[START Available data]

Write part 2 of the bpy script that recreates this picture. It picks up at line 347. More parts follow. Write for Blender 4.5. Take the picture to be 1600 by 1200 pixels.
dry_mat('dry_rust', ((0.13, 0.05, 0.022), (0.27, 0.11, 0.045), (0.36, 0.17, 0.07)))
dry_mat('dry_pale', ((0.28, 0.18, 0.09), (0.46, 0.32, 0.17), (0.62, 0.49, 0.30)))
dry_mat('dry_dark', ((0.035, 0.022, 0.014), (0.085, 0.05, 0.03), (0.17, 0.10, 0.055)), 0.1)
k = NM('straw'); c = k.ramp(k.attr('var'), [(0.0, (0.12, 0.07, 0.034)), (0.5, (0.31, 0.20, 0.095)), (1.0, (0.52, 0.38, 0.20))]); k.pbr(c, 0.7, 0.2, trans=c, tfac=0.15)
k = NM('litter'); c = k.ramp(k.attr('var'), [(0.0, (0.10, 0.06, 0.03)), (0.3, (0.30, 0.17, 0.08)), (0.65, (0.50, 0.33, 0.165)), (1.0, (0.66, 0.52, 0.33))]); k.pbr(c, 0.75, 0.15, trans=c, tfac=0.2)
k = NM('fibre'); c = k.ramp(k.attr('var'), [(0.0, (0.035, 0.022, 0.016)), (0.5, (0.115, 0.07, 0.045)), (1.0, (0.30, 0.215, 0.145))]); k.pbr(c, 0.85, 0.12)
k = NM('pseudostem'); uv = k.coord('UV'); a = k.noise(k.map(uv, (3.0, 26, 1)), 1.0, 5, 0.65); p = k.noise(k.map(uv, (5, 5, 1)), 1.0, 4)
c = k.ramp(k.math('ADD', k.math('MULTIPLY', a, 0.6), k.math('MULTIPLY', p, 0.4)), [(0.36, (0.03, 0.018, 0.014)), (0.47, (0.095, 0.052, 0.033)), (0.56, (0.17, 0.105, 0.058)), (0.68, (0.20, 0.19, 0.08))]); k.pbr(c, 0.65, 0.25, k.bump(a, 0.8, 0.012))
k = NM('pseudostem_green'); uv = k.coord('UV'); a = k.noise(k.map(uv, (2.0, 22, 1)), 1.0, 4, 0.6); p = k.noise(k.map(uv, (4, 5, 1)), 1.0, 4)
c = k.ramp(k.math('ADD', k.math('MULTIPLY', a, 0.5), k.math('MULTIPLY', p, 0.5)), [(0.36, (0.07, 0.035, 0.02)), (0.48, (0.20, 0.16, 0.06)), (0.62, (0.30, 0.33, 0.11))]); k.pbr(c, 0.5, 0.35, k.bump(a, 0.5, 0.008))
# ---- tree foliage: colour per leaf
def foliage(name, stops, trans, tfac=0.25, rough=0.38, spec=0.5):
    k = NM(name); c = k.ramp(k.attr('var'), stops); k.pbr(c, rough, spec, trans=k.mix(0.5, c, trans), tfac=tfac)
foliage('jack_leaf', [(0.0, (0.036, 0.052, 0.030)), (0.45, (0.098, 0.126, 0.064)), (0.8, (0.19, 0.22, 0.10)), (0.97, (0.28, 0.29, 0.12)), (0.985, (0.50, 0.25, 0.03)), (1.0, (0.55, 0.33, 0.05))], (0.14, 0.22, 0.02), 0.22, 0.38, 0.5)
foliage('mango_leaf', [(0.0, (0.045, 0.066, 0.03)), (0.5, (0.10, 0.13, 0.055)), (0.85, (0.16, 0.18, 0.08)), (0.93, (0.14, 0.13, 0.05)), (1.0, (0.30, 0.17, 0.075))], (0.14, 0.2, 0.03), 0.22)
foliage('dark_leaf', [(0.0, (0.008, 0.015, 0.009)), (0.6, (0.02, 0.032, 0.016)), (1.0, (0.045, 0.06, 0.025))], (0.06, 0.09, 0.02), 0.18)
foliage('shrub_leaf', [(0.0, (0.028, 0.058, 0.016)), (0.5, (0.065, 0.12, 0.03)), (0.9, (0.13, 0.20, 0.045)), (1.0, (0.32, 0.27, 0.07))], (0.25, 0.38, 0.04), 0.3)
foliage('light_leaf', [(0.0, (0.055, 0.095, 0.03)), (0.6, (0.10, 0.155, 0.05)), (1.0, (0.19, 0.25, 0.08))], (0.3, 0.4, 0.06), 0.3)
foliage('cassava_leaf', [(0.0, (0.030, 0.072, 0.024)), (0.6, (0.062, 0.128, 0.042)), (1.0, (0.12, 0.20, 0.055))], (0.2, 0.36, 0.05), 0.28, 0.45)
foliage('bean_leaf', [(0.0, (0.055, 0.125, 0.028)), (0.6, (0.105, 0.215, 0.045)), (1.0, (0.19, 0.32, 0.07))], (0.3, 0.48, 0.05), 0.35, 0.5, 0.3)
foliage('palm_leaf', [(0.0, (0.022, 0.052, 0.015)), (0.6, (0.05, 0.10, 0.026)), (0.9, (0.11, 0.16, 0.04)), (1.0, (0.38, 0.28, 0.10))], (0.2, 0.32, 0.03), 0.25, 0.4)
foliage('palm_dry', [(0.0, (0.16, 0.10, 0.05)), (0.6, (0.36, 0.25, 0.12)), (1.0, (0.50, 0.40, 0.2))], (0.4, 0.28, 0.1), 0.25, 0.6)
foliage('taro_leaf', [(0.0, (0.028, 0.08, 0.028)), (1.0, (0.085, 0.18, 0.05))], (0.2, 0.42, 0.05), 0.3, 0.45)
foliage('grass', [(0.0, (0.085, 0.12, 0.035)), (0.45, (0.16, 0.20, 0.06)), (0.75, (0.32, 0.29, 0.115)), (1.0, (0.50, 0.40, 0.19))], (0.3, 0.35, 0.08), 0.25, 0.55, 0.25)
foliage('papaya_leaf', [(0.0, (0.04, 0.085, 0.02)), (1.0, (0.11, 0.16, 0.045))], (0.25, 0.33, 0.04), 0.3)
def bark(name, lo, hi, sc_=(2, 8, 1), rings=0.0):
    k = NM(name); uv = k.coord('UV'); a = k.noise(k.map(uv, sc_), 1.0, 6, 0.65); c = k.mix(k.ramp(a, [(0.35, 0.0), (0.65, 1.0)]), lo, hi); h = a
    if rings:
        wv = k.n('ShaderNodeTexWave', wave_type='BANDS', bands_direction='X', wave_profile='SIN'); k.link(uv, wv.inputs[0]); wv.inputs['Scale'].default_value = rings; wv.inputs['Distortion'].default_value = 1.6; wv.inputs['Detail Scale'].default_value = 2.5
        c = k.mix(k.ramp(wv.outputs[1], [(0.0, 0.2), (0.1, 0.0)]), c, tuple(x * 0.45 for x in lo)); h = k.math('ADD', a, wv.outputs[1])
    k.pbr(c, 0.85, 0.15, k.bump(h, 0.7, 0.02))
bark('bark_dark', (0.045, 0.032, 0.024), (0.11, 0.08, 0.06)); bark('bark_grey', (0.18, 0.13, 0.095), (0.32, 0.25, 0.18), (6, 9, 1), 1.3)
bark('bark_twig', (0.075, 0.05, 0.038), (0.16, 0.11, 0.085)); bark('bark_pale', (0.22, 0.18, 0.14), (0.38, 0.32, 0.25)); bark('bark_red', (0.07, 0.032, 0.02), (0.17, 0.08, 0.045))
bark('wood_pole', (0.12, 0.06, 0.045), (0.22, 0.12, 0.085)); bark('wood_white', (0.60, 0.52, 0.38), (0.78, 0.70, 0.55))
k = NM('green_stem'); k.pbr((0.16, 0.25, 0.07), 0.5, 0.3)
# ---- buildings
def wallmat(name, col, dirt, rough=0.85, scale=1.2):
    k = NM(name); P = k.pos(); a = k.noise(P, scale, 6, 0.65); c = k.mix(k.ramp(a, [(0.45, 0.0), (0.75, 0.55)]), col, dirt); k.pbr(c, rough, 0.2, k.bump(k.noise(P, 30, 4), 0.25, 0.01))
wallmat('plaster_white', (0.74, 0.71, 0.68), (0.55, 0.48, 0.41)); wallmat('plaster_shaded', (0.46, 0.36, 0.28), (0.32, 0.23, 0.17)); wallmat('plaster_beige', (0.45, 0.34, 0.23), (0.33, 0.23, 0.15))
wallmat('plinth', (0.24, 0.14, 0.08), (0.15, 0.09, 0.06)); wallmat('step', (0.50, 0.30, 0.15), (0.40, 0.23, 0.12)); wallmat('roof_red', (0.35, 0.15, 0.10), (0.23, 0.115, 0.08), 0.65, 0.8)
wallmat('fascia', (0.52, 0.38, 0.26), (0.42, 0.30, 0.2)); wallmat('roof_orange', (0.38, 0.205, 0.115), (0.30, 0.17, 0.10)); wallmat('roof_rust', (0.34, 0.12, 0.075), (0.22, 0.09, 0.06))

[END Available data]

| What to work on |
Repeat exactly, please, each line from the beginning of the data through the line with "0.2, 0.03), 0.22)" in it, and only those lines.

| Task solution |
Write part 2 of the bpy script that recreates this picture. It picks up at line 347. More parts follow. Write for Blender 4.5. Take the picture to be 1600 by 1200 pixels.
dry_mat('dry_rust', ((0.13, 0.05, 0.022), (0.27, 0.11, 0.045), (0.36, 0.17, 0.07)))
dry_mat('dry_pale', ((0.28, 0.18, 0.09), (0.46, 0.32, 0.17), (0.62, 0.49, 0.30)))
dry_mat('dry_dark', ((0.035, 0.022, 0.014), (0.085, 0.05, 0.03), (0.17, 0.10, 0.055)), 0.1)
k = NM('straw'); c = k.ramp(k.attr('var'), [(0.0, (0.12, 0.07, 0.034)), (0.5, (0.31, 0.20, 0.095)), (1.0, (0.52, 0.38, 0.20))]); k.pbr(c, 0.7, 0.2, trans=c, tfac=0.15)
k = NM('litter'); c = k.ramp(k.attr('var'), [(0.0, (0.10, 0.06, 0.03)), (0.3, (0.30, 0.17, 0.08)), (0.65, (0.50, 0.33, 0.165)), (1.0, (0.66, 0.52, 0.33))]); k.pbr(c, 0.75, 0.15, trans=c, tfac=0.2)
k = NM('fibre'); c = k.ramp(k.attr('var'), [(0.0, (0.035, 0.022, 0.016)), (0.5, (0.115, 0.07, 0.045)), (1.0, (0.30, 0.215, 0.145))]); k.pbr(c, 0.85, 0.12)
k = NM('pseudostem'); uv = k.coord('UV'); a = k.noise(k.map(uv, (3.0, 26, 1)), 1.0, 5, 0.65); p = k.noise(k.map(uv, (5, 5, 1)), 1.0, 4)
c = k.ramp(k.math('ADD', k.math('MULTIPLY', a, 0.6), k.math('MULTIPLY', p, 0.4)), [(0.36, (0.03, 0.018, 0.014)), (0.47, (0.095, 0.052, 0.033)), (0.56, (0.17, 0.105, 0.058)), (0.68, (0.20, 0.19, 0.08))]); k.pbr(c, 0.65, 0.25, k.bump(a, 0.8, 0.012))
k = NM('pseudostem_green'); uv = k.coord('UV'); a = k.noise(k.map(uv, (2.0, 22, 1)), 1.0, 4, 0.6); p = k.noise(k.map(uv, (4, 5, 1)), 1.0, 4)
c = k.ramp(k.math('ADD', k.math('MULTIPLY', a, 0.5), k.math('MULTIPLY', p, 0.5)), [(0.36, (0.07, 0.035, 0.02)), (0.48, (0.20, 0.16, 0.06)), (0.62, (0.30, 0.33, 0.11))]); k.pbr(c, 0.5, 0.35, k.bump(a, 0.5, 0.008))
# ---- tree foliage: colour per leaf
def foliage(name, stops, trans, tfac=0.25, rough=0.38, spec=0.5):
    k = NM(name); c = k.ramp(k.attr('var'), stops); k.pbr(c, rough, spec, trans=k.mix(0.5, c, trans), tfac=tfac)
foliage('jack_leaf', [(0.0, (0.036, 0.052, 0.030)), (0.45, (0.098, 0.126, 0.064)), (0.8, (0.19, 0.22, 0.10)), (0.97, (0.28, 0.29, 0.12)), (0.985, (0.50, 0.25, 0.03)), (1.0, (0.55, 0.33, 0.05))], (0.14, 0.22, 0.02), 0.22, 0.38, 0.5)
foliage('mango_leaf', [(0.0, (0.045, 0.066, 0.03)), (0.5, (0.10, 0.13, 0.055)), (0.85, (0.16, 0.18, 0.08)), (0.93, (0.14, 0.13, 0.05)), (1.0, (0.30, 0.17, 0.075))], (0.14, 0.2, 0.03), 0.22)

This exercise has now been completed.